**YOUR INSTRUCTIONS**:
Copy verbatim the material from its first line to the line that holds "painting('painting', 'large oil", including that line.

**DATA BLOCK**:

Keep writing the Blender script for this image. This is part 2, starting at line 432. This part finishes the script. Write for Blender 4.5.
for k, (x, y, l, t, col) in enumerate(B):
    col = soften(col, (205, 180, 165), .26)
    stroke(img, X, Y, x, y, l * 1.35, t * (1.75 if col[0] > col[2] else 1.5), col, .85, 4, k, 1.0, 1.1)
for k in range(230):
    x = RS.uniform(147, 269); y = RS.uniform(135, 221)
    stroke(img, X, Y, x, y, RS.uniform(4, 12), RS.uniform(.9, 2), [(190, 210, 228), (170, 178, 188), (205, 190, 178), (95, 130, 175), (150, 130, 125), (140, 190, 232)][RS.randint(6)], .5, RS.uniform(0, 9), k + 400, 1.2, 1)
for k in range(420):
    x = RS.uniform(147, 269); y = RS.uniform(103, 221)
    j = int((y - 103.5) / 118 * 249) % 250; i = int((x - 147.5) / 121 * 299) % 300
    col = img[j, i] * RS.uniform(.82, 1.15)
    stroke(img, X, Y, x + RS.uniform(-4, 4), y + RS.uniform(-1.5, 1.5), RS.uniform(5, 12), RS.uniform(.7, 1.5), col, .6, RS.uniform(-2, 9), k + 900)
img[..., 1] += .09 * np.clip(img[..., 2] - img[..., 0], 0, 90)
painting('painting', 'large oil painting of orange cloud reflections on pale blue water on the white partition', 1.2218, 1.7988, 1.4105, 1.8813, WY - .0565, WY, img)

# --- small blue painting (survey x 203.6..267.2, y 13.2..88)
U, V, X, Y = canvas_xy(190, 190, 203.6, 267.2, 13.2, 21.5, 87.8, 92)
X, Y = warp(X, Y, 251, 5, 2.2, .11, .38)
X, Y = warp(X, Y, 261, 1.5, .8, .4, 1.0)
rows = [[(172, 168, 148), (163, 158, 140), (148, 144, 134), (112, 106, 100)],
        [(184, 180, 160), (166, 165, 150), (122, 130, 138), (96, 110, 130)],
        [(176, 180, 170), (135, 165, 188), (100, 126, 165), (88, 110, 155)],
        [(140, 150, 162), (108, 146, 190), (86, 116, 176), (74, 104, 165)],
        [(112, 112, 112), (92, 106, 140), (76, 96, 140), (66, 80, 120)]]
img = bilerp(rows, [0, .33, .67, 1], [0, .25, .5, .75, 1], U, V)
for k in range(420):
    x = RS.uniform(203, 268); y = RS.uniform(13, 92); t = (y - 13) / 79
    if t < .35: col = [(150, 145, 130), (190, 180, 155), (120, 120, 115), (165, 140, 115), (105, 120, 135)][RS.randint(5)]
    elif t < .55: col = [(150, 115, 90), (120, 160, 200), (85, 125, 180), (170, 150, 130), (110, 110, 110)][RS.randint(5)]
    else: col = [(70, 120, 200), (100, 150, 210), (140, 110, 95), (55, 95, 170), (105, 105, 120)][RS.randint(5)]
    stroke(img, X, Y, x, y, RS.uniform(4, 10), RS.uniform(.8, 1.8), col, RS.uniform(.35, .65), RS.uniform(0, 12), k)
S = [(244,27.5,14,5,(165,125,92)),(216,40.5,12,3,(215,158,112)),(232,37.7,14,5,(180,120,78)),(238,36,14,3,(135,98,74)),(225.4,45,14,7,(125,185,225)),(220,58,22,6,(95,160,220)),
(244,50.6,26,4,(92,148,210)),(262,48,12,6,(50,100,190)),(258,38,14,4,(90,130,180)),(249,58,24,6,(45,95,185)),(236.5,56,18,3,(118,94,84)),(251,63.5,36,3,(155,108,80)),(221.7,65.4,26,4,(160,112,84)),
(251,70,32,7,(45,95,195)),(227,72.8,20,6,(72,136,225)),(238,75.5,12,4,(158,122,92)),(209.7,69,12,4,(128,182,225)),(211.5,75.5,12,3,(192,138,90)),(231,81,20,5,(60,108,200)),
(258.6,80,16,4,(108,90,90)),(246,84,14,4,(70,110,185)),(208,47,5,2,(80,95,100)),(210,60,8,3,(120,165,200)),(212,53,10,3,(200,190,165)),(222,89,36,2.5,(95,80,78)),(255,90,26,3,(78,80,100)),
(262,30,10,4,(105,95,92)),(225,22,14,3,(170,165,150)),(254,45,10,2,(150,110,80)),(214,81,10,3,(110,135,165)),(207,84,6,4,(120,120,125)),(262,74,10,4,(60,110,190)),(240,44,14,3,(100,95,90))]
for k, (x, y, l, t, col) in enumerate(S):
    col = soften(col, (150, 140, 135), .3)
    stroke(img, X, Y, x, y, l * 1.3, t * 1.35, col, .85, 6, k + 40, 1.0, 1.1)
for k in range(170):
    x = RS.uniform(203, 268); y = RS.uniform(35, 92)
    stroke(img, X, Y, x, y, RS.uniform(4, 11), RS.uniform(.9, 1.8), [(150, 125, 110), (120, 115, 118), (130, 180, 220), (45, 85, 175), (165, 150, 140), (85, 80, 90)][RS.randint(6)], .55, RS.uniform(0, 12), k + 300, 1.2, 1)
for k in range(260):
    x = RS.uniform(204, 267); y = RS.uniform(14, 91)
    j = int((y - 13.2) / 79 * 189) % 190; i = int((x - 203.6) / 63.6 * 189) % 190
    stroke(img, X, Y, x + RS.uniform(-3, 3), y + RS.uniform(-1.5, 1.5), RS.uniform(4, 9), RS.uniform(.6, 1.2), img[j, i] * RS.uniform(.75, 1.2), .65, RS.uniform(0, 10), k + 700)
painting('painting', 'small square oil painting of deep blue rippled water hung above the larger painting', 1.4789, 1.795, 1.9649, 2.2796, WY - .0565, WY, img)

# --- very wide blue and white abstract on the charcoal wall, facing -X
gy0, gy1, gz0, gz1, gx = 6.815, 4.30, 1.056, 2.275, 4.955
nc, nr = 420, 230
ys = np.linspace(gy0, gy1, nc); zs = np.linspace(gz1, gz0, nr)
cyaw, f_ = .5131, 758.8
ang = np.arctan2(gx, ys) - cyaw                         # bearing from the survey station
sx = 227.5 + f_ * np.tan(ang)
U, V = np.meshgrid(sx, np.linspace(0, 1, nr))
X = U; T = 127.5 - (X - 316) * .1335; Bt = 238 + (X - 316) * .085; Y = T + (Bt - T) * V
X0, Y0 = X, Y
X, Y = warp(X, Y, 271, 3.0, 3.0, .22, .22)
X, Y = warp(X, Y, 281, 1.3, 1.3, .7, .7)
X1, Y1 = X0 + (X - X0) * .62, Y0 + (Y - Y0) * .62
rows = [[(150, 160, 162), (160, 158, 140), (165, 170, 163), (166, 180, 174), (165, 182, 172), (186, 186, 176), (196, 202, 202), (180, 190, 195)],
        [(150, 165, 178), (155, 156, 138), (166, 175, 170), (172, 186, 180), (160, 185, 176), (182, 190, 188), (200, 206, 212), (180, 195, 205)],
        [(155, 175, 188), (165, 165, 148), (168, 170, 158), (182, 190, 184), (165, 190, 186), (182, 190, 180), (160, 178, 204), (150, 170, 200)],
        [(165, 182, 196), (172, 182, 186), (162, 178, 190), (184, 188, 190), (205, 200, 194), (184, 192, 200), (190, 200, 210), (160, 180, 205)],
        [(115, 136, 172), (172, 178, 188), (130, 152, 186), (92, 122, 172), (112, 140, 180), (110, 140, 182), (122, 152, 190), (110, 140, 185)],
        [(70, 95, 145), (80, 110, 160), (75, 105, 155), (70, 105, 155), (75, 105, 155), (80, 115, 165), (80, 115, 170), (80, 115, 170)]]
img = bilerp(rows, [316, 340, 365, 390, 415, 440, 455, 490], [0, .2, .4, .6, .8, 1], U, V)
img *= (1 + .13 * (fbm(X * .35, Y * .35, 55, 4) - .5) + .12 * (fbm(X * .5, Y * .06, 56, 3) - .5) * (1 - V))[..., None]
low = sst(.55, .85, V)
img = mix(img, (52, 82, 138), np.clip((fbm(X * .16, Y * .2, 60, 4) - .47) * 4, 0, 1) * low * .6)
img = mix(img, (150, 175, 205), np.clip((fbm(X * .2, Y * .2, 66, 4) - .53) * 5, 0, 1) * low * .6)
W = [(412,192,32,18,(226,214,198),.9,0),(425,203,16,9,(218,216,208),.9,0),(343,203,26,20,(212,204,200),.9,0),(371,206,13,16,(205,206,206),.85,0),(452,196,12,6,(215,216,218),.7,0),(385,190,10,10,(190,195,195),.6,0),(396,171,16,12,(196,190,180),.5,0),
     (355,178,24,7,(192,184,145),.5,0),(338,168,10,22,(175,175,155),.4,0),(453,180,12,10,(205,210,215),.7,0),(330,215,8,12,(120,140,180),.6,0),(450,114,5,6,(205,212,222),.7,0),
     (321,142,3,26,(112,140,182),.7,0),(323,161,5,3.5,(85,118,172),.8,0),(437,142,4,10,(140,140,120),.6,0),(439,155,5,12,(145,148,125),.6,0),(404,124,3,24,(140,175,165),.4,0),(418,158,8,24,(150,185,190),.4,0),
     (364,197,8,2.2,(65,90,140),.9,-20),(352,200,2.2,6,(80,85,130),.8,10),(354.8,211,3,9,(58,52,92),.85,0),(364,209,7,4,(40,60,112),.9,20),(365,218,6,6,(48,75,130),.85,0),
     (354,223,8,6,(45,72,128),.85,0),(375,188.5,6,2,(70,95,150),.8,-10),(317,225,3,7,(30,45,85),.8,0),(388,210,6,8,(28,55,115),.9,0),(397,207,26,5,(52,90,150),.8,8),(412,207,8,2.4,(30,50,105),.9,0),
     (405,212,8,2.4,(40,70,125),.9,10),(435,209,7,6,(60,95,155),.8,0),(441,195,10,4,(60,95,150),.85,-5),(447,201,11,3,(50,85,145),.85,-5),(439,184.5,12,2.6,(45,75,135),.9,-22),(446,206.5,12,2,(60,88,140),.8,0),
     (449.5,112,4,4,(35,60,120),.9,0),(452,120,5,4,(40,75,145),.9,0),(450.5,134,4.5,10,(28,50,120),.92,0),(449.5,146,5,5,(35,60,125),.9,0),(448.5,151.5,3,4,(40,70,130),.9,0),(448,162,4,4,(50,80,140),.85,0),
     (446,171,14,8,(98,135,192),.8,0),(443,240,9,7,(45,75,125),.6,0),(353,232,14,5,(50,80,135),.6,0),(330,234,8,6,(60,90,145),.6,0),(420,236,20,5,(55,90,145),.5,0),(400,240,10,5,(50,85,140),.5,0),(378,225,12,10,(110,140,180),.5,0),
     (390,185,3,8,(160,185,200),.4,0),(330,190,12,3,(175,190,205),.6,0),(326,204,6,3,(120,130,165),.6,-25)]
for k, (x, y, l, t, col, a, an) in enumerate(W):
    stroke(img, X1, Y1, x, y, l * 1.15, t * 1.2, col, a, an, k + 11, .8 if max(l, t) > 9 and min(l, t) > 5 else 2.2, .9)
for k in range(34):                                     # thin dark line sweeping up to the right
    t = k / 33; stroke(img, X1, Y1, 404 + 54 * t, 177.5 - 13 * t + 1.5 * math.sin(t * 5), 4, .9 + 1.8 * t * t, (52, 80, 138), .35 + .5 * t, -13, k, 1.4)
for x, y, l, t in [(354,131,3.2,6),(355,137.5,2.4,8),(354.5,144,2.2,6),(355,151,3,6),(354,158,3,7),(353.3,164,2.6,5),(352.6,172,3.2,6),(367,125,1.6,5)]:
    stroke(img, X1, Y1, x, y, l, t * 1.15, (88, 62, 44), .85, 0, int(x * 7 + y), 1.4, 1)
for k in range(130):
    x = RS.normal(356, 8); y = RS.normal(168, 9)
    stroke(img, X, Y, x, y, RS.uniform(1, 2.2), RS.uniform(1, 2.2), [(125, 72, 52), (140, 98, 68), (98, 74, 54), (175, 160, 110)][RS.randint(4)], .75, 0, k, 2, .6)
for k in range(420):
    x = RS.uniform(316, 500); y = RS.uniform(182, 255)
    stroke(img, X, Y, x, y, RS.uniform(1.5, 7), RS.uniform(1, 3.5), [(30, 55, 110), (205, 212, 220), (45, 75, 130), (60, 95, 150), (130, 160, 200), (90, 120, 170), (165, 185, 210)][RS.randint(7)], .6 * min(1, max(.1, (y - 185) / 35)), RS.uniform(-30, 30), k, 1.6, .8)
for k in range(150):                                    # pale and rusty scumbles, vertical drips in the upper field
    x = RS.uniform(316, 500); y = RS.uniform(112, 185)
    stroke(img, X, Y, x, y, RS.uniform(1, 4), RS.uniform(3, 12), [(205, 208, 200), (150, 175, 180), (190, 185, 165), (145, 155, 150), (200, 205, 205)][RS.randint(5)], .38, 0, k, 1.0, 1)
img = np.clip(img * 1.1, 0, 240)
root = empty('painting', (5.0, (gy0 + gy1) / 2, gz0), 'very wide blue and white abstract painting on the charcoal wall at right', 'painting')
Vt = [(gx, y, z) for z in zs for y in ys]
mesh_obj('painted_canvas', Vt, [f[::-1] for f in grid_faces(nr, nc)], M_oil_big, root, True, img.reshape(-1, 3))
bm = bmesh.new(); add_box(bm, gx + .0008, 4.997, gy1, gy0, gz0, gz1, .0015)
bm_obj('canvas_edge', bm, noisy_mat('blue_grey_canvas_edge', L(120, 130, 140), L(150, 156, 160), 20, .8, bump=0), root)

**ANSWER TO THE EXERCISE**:
Keep writing the Blender script for this image. This is part 2, starting at line 432. This part finishes the script. Write for Blender 4.5.
for k, (x, y, l, t, col) in enumerate(B):
    col = soften(col, (205, 180, 165), .26)
    stroke(img, X, Y, x, y, l * 1.35, t * (1.75 if col[0] > col[2] else 1.5), col, .85, 4, k, 1.0, 1.1)
for k in range(230):
    x = RS.uniform(147, 269); y = RS.uniform(135, 221)
    stroke(img, X, Y, x, y, RS.uniform(4, 12), RS.uniform(.9, 2), [(190, 210, 228), (170, 178, 188), (205, 190, 178), (95, 130, 175), (150, 130, 125), (140, 190, 232)][RS.randint(6)], .5, RS.uniform(0, 9), k + 400, 1.2, 1)
for k in range(420):
    x = RS.uniform(147, 269); y = RS.uniform(103, 221)
    j = int((y - 103.5) / 118 * 249) % 250; i = int((x - 147.5) / 121 * 299) % 300
    col = img[j, i] * RS.uniform(.82, 1.15)
    stroke(img, X, Y, x + RS.uniform(-4, 4), y + RS.uniform(-1.5, 1.5), RS.uniform(5, 12), RS.uniform(.7, 1.5), col, .6, RS.uniform(-2, 9), k + 900)
img[..., 1] += .09 * np.clip(img[..., 2] - img[..., 0], 0, 90)
painting('painting', 'large oil painting of orange cloud reflections on pale blue water on the white partition', 1.2218, 1.7988, 1.4105, 1.8813, WY - .0565, WY, img)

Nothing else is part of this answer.